#### Problem to work on
Repeat every line of the data exactly, but not the pictures.

#### Material

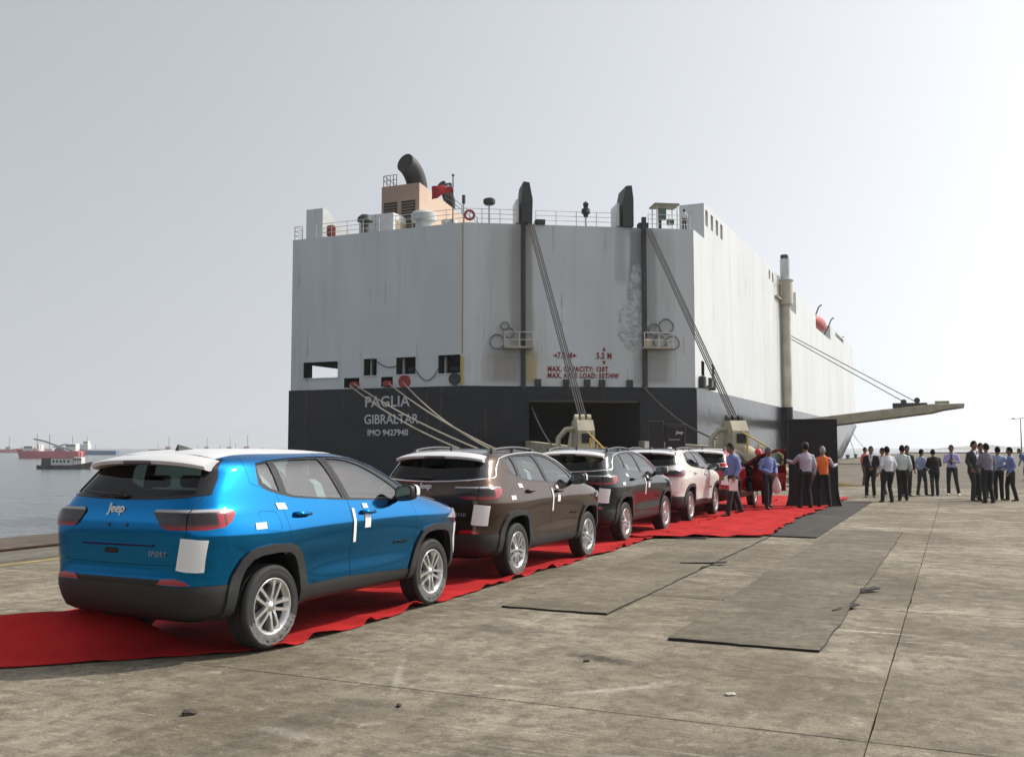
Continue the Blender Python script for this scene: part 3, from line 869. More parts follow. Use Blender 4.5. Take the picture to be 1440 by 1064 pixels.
for s0, s1, zz in ((2.9, 4.95, 8.75), (13.05, 15.2, 8.85)):
    pl = sub('work_platform', facet_box(s0, s1, zz, zz + 0.14, 0.0, 1.0), M_CREAM, hull_up)
    rail = MB()
    for a in (0.0, 0.5, 1.0):
        s = s0 + (s1-s0)*a
        rail.tube([facet(s, zz+0.14, 0.95), facet(s, zz+1.15, 0.95)], 0.03, 6)
    for h in (0.6, 1.15):
        rail.tube([facet(s0, zz+h, 0.05), facet(s0, zz+h, 0.95), facet(s1, zz+h, 0.95), facet(s1, zz+h, 0.05)], 0.025, 6)
    sub('platform_railing', rail, M_RAILW, hull_up)
    sub('control_box', facet_box(s0 + 0.2 if s0 > 10 else s1 - 0.5, s0 + 0.6 if s0 > 10 else s1 - 0.1, zz + 0.14, zz + 0.75, 0.1, 0.6), M_CREAM, hull_up)
def hose(s, z, r, seed):
    rr = random.Random(seed)
    pts = []
    for k in range(40):
        a = 2*pi*k/20
        pts.append(facet(s + r*(1 + 0.06*rr.uniform(-1, 1))*cos(a), z + r*(1 + 0.06*rr.uniform(-1, 1))*sin(a), 0.18 + 0.05*(k // 20)))
    sub('hose_coil', MB().tube(pts, 0.045, 6), M_HOSE, hull_up)
M_HOSE = mat('grey_hose', (0.16, 0.16, 0.155), 0.7)
for s, z, r, sd in ((2.45, 9.25, 0.52, 1), (3.3, 9.9, 0.35, 2), (3.0, 10.4, 0.28, 7), (14.9, 10.55, 0.52, 3), (15.35, 9.35, 0.50, 4), (14.0, 10.3, 0.42, 5), (14.4, 9.4, 0.45, 6)):
    hose(s, z, r, sd)
for s in (5.4, 7.45, 9.0, 10.1, 12.15):
    sub('scupper', facet_box(s - 0.22, s + 0.22, BND + 0.02, BND + 0.52, -0.02, 0.22), M_GRAPH, hull_up)
def ftext(body, size, s, z, width=None, bold=0.012):
    p = facet(s, z, 0.02)
    return txt('stencilled_marking', body, size, M_REDP, p, (FN.x, FN.y), hull_up, width=width, bold=bold, space=1.15)
ftext('7.5 M', 0.60, 7.39, 8.34, 1.05, 0.02); ftext('5.2 M', 0.60, 10.28, 8.34, 1.10, 0.02)
ftext('MAX. CAPACITY: 120T', 0.50, 8.36, 7.36, 4.45, 0.02); ftext('MAX. AXLE LOAD: 55T/4W', 0.50, 8.76, 6.88, 5.25, 0.02)
def tri(s, z, d):
    h = 0.17
    pts = {'l': [(-h, 0), (h*0.7, h*.8), (h*0.7, -h*.8)], 'r': [(h, 0), (-h*0.7, -h*.8), (-h*0.7, h*.8)], 'u': [(0, h), (-h*.8, -h*.7), (h*.8, -h*.7)], 'd': [(0, -h), (h*.8, h*.7), (-h*.8, h*.7)]}[d]
    vs = [facet(s+a, z+b, 0.03) for a, b in pts] + [facet(s+a, z+b, 0.002) for a, b in pts]
    sub('stencilled_arrow', MB().add(vs, [(0,1,2),(5,4,3),(0,3,4,1),(1,4,5,2),(2,5,3,0)]), M_REDP, hull_up)
tri(6.68, 8.34, 'l'); tri(8.12, 8.34, 'r'); tri(10.28, 8.83, 'u'); tri(10.28, 7.86, 'd')
# door frame and dim interior of the stern door
sub('door_lintel', facet_box(4.55, 13.05, 5.12, 5.42, -0.5, 0.28), M_SB, hull_lo)
sub('door_lintel_lip', facet_box(4.8, 12.8, 5.0, 5.11, -1.2, 0.13), mat('lip_steel', (0.14, 0.12, 0.09), 0.6), hull_lo)
sub('door_jamb', facet_box(4.55, 4.74, 1.0, 5.115, -0.5, 0.22), M_SB, hull_lo)
sub('door_jamb', facet_box(12.86, 13.05, 1.0, 5.115, -0.5, 0.22), M_SB, hull_lo)
for k in range(4):
    sub('deck_pillar', facet_box(6.5 + 1.6*k, 6.7 + 1.6*k, 1.3, 5.0, -9 - 2*(k % 2), -8.7 - 2*(k % 2)), M_SDK, hull_lo)

# ---- stern ramp resting on the quay
ramp = empty('stern_ramp', facet(8.8, 0.0, 26.5), 0, 'cream stern ramp lowered from the ship door onto the quay', 'ramp')
def rsub(name, mb, m):
    o = mb.build(name, m); o.parent = ramp; o.matrix_parent_inverse = Matrix.Translation(-ramp.location); return o
def rp(s, o, z):  # across, along, height
    return facet(s, z, o)
def rslab(name, s0, s1, pts, th, m, tap=0):
    """ramp plate: pts = [(along, z_top)]"""
    vs = []
    for o, z in pts:
        vs += [rp(s0 - tap*o, o, z), rp(s1 + tap*o, o, z), rp(s1 + tap*o, o, z-th), rp(s0 - tap*o, o, z-th)]
    fs = [(0,1,2,3), tuple(len(vs)-4+i for i in (3,2,1,0))]
    for k in range(len(pts)-1):
        for i in range(4):
            fs.append((k*4+i, k*4+4+i, k*4+4+(i+1) % 4, k*4+(i+1) % 4))
    return rsub(name, MB().add(vs, fs), m)
M_RAMPD = mat('ramp_deck_steel', (0.11, 0.105, 0.095), 0.7, noise=(1.4, 0.25, 5))
rslab('ramp_deck', 4.9, 12.7, [(0.3, 1.6), (10, 1.25), (20, 0.75), (25.5, 0.12)], 0.55, M_RAMPD, 0.0)
rslab('ramp_flap', 4.9, 12.7, [(25.55, 0.115), (27.6, 0.04)], 0.035, M_RAMPD)
for s0, s1 in ((4.45, 4.89), (12.71, 13.15)):
    rslab('ramp_side_beam', s0, s1, [(0.3, 2.2), (10, 1.95), (18.0, 1.75), (22, 0.95), (25.4, 0.35)], 1.0, M_CREAM)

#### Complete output
Continue the Blender Python script for this scene: part 3, from line 869. More parts follow. Use Blender 4.5. Take the picture to be 1440 by 1064 pixels.
for s0, s1, zz in ((2.9, 4.95, 8.75), (13.05, 15.2, 8.85)):
    pl = sub('work_platform', facet_box(s0, s1, zz, zz + 0.14, 0.0, 1.0), M_CREAM, hull_up)
    rail = MB()
    for a in (0.0, 0.5, 1.0):
        s = s0 + (s1-s0)*a
        rail.tube([facet(s, zz+0.14, 0.95), facet(s, zz+1.15, 0.95)], 0.03, 6)
    for h in (0.6, 1.15):
        rail.tube([facet(s0, zz+h, 0.05), facet(s0, zz+h, 0.95), facet(s1, zz+h, 0.95), facet(s1, zz+h, 0.05)], 0.025, 6)
    sub('platform_railing', rail, M_RAILW, hull_up)
    sub('control_box', facet_box(s0 + 0.2 if s0 > 10 else s1 - 0.5, s0 + 0.6 if s0 > 10 else s1 - 0.1, zz + 0.14, zz + 0.75, 0.1, 0.6), M_CREAM, hull_up)
def hose(s, z, r, seed):
    rr = random.Random(seed)
    pts = []
    for k in range(40):
        a = 2*pi*k/20
        pts.append(facet(s + r*(1 + 0.06*rr.uniform(-1, 1))*cos(a), z + r*(1 + 0.06*rr.uniform(-1, 1))*sin(a), 0.18 + 0.05*(k // 20)))
    sub('hose_coil', MB().tube(pts, 0.045, 6), M_HOSE, hull_up)
M_HOSE = mat('grey_hose', (0.16, 0.16, 0.155), 0.7)
for s, z, r, sd in ((2.45, 9.25, 0.52, 1), (3.3, 9.9, 0.35, 2), (3.0, 10.4, 0.28, 7), (14.9, 10.55, 0.52, 3), (15.35, 9.35, 0.50, 4), (14.0, 10.3, 0.42, 5), (14.4, 9.4, 0.45, 6)):
    hose(s, z, r, sd)
for s in (5.4, 7.45, 9.0, 10.1, 12.15):
    sub('scupper', facet_box(s - 0.22, s + 0.22, BND + 0.02, BND + 0.52, -0.02, 0.22), M_GRAPH, hull_up)
def ftext(body, size, s, z, width=None, bold=0.012):
    p = facet(s, z, 0.02)
    return txt('stencilled_marking', body, size, M_REDP, p, (FN.x, FN.y), hull_up, width=width, bold=bold, space=1.15)
ftext('7.5 M', 0.60, 7.39, 8.34, 1.05, 0.02); ftext('5.2 M', 0.60, 10.28, 8.34, 1.10, 0.02)
ftext('MAX. CAPACITY: 120T', 0.50, 8.36, 7.36, 4.45, 0.02); ftext('MAX. AXLE LOAD: 55T/4W', 0.50, 8.76, 6.88, 5.25, 0.02)
def tri(s, z, d):
    h = 0.17
    pts = {'l': [(-h, 0), (h*0.7, h*.8), (h*0.7, -h*.8)], 'r': [(h, 0), (-h*0.7, -h*.8), (-h*0.7, h*.8)], 'u': [(0, h), (-h*.8, -h*.7), (h*.8, -h*.7)], 'd': [(0, -h), (h*.8, h*.7), (-h*.8, h*.7)]}[d]
    vs = [facet(s+a, z+b, 0.03) for a, b in pts] + [facet(s+a, z+b, 0.002) for a, b in pts]
    sub('stencilled_arrow', MB().add(vs, [(0,1,2),(5,4,3),(0,3,4,1),(1,4,5,2),(2,5,3,0)]), M_REDP, hull_up)
tri(6.68, 8.34, 'l'); tri(8.12, 8.34, 'r'); tri(10.28, 8.83, 'u'); tri(10.28, 7.86, 'd')
# door frame and dim interior of the stern door
sub('door_lintel', facet_box(4.55, 13.05, 5.12, 5.42, -0.5, 0.28), M_SB, hull_lo)
sub('door_lintel_lip', facet_box(4.8, 12.8, 5.0, 5.11, -1.2, 0.13), mat('lip_steel', (0.14, 0.12, 0.09), 0.6), hull_lo)
sub('door_jamb', facet_box(4.55, 4.74, 1.0, 5.115, -0.5, 0.22), M_SB, hull_lo)
sub('door_jamb', facet_box(12.86, 13.05, 1.0, 5.115, -0.5, 0.22), M_SB, hull_lo)
for k in range(4):
    sub('deck_pillar', facet_box(6.5 + 1.6*k, 6.7 + 1.6*k, 1.3, 5.0, -9 - 2*(k % 2), -8.7 - 2*(k % 2)), M_SDK, hull_lo)

# ---- stern ramp resting on the quay
ramp = empty('stern_ramp', facet(8.8, 0.0, 26.5), 0, 'cream stern ramp lowered from the ship door onto the quay', 'ramp')
def rsub(name, mb, m):
    o = mb.build(name, m); o.parent = ramp; o.matrix_parent_inverse = Matrix.Translation(-ramp.location); return o
def rp(s, o, z):  # across, along, height
    return facet(s, z, o)
def rslab(name, s0, s1, pts, th, m, tap=0):
    """ramp plate: pts = [(along, z_top)]"""
    vs = []
    for o, z in pts:
        vs += [rp(s0 - tap*o, o, z), rp(s1 + tap*o, o, z), rp(s1 + tap*o, o, z-th), rp(s0 - tap*o, o, z-th)]
    fs = [(0,1,2,3), tuple(len(vs)-4+i for i in (3,2,1,0))]
    for k in range(len(pts)-1):
        for i in range(4):
            fs.append((k*4+i, k*4+4+i, k*4+4+(i+1) % 4, k*4+(i+1) % 4))
    return rsub(name, MB().add(vs, fs), m)
M_RAMPD = mat('ramp_deck_steel', (0.11, 0.105, 0.095), 0.7, noise=(1.4, 0.25, 5))
rslab('ramp_deck', 4.9, 12.7, [(0.3, 1.6), (10, 1.25), (20, 0.75), (25.5, 0.12)], 0.55, M_RAMPD, 0.0)
rslab('ramp_flap', 4.9, 12.7, [(25.55, 0.115), (27.6, 0.04)], 0.035, M_RAMPD)
for s0, s1 in ((4.45, 4.89), (12.71, 13.15)):
    rslab('ramp_side_beam', s0, s1, [(0.3, 2.2), (10, 1.95), (18.0, 1.75), (22, 0.95), (25.4, 0.35)], 1.0, M_CREAM)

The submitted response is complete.